Strings as char arrays must be delimited with 0. Otherwise there's no telling where they end. You could alternatively say that the string ends at its zeroth character by explicitly setting it to 0;
char dest[1020];
dest[0] = 0;
Or you could initialize your whole array with 0's
char dest[1024] = {};
And since your question is tagged C++ I cannot but note that in C++ we use std::strings which save you from a lot of headache. Operator + can be used to concatenate two std::strings
Don't use char[]. If you write:
std::string dest;
std::string source( "baby" )
// ...
dest += source;
, you'll have no problems. (In fact, your problem is due to the fact
that strcat requires a '\0' terminated string as its first argument,
and you're giving it random data.
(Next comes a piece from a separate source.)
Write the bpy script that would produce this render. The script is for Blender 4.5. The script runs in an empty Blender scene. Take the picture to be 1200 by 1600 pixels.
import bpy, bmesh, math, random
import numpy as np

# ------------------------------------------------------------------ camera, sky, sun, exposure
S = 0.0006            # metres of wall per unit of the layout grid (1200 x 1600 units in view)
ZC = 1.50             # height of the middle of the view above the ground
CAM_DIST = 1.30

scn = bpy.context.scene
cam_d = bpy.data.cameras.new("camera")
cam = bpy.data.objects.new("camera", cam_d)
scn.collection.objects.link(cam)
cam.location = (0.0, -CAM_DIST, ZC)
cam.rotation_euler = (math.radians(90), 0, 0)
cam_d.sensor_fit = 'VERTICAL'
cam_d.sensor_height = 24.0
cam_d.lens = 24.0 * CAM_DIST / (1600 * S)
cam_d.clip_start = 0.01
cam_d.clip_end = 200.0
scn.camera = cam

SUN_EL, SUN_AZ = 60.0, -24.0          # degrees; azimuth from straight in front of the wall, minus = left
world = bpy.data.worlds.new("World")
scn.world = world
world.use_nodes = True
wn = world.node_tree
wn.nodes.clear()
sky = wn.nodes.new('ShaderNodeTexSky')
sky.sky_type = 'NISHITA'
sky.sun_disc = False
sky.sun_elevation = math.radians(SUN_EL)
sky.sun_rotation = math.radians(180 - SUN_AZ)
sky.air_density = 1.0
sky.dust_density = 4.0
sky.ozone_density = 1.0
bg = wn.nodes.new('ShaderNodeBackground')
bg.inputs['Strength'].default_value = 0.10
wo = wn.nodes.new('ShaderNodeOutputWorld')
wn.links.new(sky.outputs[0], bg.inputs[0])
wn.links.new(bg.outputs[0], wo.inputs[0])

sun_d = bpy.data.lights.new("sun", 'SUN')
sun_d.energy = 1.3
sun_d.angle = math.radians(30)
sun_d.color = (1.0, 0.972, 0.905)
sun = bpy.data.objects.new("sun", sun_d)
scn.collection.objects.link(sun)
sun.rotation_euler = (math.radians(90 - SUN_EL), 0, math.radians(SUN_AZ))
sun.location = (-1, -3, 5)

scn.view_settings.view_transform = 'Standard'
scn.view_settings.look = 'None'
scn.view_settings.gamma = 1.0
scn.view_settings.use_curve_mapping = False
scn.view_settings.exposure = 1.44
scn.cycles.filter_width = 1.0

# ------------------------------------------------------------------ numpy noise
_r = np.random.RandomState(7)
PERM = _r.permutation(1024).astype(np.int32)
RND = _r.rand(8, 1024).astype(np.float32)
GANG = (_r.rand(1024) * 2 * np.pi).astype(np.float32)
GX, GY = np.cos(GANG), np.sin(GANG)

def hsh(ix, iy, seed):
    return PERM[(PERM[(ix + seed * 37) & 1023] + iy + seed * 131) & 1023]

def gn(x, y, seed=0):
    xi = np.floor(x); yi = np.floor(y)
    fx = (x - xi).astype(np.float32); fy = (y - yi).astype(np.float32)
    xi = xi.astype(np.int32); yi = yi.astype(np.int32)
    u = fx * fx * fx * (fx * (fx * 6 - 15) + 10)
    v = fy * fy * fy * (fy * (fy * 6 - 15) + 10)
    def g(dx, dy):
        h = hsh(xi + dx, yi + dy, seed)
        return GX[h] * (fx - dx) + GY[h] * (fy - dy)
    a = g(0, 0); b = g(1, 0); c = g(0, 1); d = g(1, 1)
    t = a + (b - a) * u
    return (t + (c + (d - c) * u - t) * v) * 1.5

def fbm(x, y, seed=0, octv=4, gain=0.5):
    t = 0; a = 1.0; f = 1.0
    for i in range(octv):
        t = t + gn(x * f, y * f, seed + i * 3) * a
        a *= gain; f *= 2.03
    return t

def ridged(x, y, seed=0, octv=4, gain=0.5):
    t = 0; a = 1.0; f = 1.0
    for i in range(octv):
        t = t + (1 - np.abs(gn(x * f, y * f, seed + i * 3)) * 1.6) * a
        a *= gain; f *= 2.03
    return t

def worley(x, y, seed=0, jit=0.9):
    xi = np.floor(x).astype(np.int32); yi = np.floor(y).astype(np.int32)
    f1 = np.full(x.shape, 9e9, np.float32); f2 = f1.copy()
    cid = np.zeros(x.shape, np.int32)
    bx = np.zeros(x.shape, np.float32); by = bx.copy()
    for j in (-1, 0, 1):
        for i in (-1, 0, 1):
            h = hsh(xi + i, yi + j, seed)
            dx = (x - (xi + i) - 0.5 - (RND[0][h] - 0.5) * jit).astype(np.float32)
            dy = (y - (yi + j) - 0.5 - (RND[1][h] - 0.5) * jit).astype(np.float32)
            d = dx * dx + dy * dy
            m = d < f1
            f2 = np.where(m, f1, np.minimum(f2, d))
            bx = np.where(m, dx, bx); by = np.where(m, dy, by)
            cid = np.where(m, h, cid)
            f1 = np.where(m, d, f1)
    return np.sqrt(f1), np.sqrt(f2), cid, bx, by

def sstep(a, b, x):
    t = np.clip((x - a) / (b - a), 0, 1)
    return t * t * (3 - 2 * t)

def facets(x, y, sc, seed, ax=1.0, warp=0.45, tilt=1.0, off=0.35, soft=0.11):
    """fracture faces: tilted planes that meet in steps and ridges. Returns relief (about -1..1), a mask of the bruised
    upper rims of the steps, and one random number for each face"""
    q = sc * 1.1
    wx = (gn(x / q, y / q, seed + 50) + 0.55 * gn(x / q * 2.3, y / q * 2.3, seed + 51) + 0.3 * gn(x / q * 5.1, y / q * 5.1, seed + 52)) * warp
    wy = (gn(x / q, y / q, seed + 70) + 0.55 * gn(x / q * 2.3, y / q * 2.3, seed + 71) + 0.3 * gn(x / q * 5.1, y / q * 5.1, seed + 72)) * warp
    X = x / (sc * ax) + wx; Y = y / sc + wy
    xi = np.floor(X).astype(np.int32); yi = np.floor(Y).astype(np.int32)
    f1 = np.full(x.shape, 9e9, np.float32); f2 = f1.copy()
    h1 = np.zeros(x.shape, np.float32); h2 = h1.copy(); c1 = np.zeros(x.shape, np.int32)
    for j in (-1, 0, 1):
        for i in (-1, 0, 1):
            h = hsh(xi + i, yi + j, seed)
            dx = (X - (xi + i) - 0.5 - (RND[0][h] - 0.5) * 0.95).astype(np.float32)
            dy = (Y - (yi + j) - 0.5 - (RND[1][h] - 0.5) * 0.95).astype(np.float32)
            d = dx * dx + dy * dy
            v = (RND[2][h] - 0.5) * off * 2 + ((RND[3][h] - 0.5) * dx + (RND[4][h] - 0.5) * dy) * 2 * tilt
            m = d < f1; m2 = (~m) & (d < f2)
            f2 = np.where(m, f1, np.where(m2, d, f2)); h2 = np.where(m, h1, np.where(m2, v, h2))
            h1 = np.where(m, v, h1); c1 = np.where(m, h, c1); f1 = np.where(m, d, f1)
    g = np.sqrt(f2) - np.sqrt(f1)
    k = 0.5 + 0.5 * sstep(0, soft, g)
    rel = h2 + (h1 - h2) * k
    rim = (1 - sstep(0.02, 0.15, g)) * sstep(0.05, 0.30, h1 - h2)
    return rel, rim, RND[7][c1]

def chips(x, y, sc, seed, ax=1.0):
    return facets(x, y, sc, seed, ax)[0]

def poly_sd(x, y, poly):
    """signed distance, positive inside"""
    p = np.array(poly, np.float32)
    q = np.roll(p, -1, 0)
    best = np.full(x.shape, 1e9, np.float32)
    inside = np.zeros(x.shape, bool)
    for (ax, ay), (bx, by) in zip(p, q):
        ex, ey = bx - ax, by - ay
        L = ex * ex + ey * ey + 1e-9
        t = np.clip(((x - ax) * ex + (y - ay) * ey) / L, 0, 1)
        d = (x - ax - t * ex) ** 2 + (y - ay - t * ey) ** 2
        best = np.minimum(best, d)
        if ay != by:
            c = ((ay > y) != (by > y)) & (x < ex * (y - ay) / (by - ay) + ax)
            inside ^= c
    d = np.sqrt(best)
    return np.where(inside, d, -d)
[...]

Which is undefined behavior.)
your dest array isn't initialized. so strcat tries to append source to the end of dest wich is determined by a trailing '\0' character, but it's undefined where an uninitialized array might end... (if it does at all...)
so you end up printing more or less random characters until accidentially a '\0' character occurs...
Try this
#include <iostream>
using namespace std;
int main()
{
char dest[1020];
memset (dest, 0, sizeof(dest));
char source[7] = "baby";
cout << "Source: " << source << endl;
cout << "return value: " << strcat_s(dest, source) << endl;
cout << "pointer pass: " << dest << endl;
getchar();
return 0;
}
Did using VS 2010 Express.
clear memory using memset as soon as you declare dest, it's more secure. Also if you are using VC++, use strcat_s() instead of strcat().